De la monarchie selon la Charte/Chapitre II-31

Garnier frères (Œuvres complètes, tome 7p. 224-225).

CHAPITRE XXXI.
QUE LES ÉPURATIONS PARTIELLES SONT UNE INJUSTICE.

Après tout, puisqu’on avoit embrassé le système des intérêts révolutionnaires, c’étoit une chose forcée que de repousser celui des épurations. Mais lorsqu’on suit une route, il faut, y marcher franchement, rondement ; et c’est ce qu’on ne fit pas. On prit encore le plus mauvais parti, dans un mauvais parti : on en vint aux épurations partielles, et l’on convertit ainsi un grand acte de justice en une injustice criante.

Il y a un esprit de justice chez les hommes qui fait qu’on ne se plaint point d’une mesure générale, lorsqu’elle est fondée sur la raison et sur les faits ; mais une mesure particulière, qui n’a l’air que du caprice, révolte tout le monde, et ne satisfait personne.

Quel a été le résultat des épurations partielles ? Tel homme a perdu sa place ou sa pension pour avoir signé une seule fois l’Acte additionnel ; tel autre qui l’a signé quatre ou cinq fois, en quatre ou cinq qualités différentes, conserve ses places et ses pensions.

Celui-ci aura accepté un emploi pendant les Cent Jours, et il sera déclaré indigne de le garder aujourd’hui ; celui-là se sera conduit de la même manière, et conserve ce qu’il avoit mal acquis.

Un fonctionnaire public descend du haut rang qu’il avoit conservé sous Buonaparte après l’avoir reçu de Louis XVIII, on le punit ; mais son voisin avoit sollicité de l’usurpateur le même rang, et ne l’avoit point obtenu. Dédaigné de Buonaparte, il jouit du témoignage d’une conscience pure, de la gloire de la fidélité et des faveurs du gouvernement légitime.

Des fédérés ont reçu l’institution royale, et un magistrat qui dans une cour obscure a prêté un misérable serment éprouve toute la sévérité de l’épuration.

Comme il faut que tout soit compensé dans cette vie, des juges royalistes, des citoyens qui se sont conduits avec courage pendant les Cent Jours ont perdu leur emploi, et on a mis à leur place des partisans de l’usurpateur : tant on s’est piqué d’impartialité ! Encore n’a-t-on pas réellement écarté certains fonctionnaires désignés par l’opinion publique ; on les a seulement ôtés d’une province, pour les faire passer avec plus d’avantages dans une autre.

Un homme que je ne connoissois pas, et qui avoit été éloigné par l’effet des épurations, vint un jour me demander quelques services : il eut la naïveté de me dire qu’un ministre lui avoit promis de le replacer aussitôt que cette chambre furibonde seroit renvoyée.
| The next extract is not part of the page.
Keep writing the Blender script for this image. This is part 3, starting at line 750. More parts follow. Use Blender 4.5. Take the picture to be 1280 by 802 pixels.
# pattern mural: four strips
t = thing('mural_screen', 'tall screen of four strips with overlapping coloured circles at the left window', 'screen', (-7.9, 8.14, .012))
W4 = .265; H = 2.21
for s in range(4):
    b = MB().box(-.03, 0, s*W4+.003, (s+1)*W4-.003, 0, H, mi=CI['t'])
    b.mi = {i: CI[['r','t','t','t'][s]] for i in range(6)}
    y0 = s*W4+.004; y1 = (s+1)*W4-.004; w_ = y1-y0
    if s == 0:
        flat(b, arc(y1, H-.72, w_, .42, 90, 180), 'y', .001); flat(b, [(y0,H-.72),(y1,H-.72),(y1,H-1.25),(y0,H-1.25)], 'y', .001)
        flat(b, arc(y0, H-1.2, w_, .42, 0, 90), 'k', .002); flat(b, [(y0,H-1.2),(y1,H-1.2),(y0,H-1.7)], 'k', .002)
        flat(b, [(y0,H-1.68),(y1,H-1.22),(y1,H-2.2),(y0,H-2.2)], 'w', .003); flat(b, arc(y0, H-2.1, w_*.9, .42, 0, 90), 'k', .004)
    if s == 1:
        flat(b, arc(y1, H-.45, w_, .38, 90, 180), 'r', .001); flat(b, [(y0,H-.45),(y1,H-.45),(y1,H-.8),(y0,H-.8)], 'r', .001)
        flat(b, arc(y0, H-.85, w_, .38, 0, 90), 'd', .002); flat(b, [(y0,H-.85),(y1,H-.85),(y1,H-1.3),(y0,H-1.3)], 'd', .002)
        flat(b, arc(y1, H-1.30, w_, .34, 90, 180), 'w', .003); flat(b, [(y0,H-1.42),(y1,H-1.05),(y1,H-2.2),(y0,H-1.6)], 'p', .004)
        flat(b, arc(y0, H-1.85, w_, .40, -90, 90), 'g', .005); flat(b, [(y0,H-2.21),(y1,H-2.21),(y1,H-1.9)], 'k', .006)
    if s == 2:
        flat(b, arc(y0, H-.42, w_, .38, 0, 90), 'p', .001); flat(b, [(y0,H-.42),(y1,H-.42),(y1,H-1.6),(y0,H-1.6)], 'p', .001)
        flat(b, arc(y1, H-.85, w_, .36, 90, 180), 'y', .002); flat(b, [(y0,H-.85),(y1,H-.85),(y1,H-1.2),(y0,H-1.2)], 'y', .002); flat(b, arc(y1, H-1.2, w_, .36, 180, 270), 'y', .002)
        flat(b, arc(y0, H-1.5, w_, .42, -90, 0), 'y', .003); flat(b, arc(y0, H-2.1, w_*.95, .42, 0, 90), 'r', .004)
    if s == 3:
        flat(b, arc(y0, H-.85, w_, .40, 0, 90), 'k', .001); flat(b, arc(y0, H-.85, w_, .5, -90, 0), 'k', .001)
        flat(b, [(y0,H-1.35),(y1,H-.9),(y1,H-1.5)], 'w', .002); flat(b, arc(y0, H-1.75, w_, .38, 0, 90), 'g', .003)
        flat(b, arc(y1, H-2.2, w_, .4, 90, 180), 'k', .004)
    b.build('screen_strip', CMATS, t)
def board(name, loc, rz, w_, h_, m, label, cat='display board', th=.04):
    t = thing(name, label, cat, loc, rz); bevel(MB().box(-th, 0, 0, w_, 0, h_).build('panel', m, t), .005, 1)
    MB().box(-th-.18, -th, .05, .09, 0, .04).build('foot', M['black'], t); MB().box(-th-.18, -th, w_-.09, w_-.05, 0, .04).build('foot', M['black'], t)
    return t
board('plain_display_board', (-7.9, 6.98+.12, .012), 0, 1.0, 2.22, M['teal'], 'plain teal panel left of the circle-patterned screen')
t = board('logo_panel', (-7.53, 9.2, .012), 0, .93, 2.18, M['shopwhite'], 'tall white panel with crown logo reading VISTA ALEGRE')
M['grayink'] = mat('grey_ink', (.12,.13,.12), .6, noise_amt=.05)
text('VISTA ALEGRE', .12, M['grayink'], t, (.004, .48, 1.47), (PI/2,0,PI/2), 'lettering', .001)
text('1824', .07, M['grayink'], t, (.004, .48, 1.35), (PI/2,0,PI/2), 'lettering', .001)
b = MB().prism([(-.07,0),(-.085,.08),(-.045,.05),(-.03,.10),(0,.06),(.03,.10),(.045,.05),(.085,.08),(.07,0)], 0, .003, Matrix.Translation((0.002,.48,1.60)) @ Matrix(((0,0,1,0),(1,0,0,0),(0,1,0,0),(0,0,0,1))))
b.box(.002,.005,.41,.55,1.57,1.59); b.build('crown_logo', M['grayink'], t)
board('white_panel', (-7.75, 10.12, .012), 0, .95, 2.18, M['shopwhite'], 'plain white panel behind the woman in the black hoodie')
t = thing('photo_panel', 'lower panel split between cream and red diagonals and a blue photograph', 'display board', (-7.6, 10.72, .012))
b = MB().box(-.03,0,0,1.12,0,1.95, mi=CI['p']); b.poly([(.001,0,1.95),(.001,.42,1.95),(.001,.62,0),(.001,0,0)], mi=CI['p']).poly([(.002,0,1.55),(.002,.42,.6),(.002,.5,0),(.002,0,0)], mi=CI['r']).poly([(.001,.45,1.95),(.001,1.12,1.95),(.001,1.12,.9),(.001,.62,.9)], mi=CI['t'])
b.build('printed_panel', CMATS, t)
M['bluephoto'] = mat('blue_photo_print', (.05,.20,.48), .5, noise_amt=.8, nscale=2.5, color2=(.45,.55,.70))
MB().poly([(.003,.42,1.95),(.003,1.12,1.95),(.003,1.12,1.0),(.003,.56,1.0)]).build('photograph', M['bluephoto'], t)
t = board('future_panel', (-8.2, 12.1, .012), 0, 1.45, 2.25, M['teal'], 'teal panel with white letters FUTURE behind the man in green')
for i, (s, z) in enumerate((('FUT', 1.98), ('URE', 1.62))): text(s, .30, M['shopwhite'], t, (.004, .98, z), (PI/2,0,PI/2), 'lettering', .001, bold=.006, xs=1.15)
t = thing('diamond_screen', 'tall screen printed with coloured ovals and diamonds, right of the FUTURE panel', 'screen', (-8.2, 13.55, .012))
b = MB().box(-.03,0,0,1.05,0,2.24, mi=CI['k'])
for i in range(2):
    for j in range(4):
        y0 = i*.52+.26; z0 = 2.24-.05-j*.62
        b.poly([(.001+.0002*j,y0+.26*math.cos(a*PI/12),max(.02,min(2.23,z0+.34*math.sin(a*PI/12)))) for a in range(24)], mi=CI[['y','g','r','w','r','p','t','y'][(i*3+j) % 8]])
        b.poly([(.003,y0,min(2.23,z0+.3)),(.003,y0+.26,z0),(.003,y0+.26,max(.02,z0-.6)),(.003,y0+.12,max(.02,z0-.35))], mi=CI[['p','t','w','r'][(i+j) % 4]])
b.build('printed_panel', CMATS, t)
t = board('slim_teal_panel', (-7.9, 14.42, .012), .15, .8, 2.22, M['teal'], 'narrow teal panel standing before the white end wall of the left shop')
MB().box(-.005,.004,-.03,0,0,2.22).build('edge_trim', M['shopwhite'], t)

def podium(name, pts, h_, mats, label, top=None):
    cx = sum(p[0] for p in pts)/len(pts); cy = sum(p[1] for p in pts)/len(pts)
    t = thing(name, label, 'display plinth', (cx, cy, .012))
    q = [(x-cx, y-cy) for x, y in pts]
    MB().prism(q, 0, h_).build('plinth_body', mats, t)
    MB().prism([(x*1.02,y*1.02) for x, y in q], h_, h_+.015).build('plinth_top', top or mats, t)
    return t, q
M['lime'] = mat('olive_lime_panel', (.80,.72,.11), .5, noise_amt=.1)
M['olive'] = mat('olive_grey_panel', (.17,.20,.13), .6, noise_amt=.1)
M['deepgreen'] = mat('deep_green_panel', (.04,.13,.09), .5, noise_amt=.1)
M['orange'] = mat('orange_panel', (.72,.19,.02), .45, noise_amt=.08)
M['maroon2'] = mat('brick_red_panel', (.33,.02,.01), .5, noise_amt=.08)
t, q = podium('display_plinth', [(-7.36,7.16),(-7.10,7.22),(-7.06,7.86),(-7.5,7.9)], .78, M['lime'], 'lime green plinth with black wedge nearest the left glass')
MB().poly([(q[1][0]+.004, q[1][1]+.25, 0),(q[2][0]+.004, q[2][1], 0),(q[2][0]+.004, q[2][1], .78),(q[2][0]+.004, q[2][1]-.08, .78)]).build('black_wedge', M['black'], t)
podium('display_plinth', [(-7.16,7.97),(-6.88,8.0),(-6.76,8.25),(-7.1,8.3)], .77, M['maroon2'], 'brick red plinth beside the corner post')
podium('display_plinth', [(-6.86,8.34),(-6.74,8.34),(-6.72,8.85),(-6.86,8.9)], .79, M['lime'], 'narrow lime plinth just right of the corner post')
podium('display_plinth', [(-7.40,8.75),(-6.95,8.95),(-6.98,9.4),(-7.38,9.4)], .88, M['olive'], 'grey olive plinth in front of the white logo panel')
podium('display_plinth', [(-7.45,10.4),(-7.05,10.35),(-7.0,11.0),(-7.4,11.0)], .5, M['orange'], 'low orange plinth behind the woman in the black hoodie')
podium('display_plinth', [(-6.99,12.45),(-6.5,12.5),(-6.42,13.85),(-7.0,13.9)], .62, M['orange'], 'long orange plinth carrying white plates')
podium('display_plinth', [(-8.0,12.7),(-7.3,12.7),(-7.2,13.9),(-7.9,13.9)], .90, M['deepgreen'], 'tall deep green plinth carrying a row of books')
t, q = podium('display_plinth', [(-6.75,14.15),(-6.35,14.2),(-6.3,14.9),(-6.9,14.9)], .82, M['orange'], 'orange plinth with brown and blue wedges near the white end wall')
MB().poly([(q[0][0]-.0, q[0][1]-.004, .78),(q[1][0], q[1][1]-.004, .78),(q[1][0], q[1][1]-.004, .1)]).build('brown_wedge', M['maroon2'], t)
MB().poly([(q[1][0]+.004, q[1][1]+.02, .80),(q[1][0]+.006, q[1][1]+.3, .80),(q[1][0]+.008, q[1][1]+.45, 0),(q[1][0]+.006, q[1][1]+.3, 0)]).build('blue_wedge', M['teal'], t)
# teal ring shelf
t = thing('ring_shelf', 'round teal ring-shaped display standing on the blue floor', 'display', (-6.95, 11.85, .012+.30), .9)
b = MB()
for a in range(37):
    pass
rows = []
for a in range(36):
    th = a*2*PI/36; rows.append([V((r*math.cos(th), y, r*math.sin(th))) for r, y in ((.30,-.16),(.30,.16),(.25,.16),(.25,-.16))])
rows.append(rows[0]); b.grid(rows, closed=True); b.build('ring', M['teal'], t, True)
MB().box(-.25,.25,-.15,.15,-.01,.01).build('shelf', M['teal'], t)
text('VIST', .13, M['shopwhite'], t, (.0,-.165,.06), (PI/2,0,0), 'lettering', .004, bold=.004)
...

J’admirai la grandeur de la Providence, et je bénis Dieu de ce que cet honnête homme étoit venu s’adresser à moi.

Ces demi-épurations prolongées produisent encore un autre mal : elles sèment la division dans les provinces ; elles encouragent les petites vengeances, les jalousies secrètes, les dénonciations. Chacun, dans l’espoir d’obtenir la place de son voisin, ne manque pas de raconter ce qu’a fait ce voisin ou d’inventer sur son compte quelques calomnies. Si l’on avoit d’abord frappé un grand coup, qu’on en fût venu à une large épuration, on se seroit soumis, et la vindicte publique eût été satisfaite. On se plaint aujourd’hui des dénonciations, et on a raison ; mais à qui la faute ? N’est-ce pas les tergiversations et les demi-mesures qui les ont fait naître ? Il faut savoir ce que l’on veut quand on administre : mieux auroit-il fallu dire : « Il n’y aura point d’épuration, » et tenir ferme, que de n’avoir la force ni de suivre le système opposé, ni de le rejeter entièrement.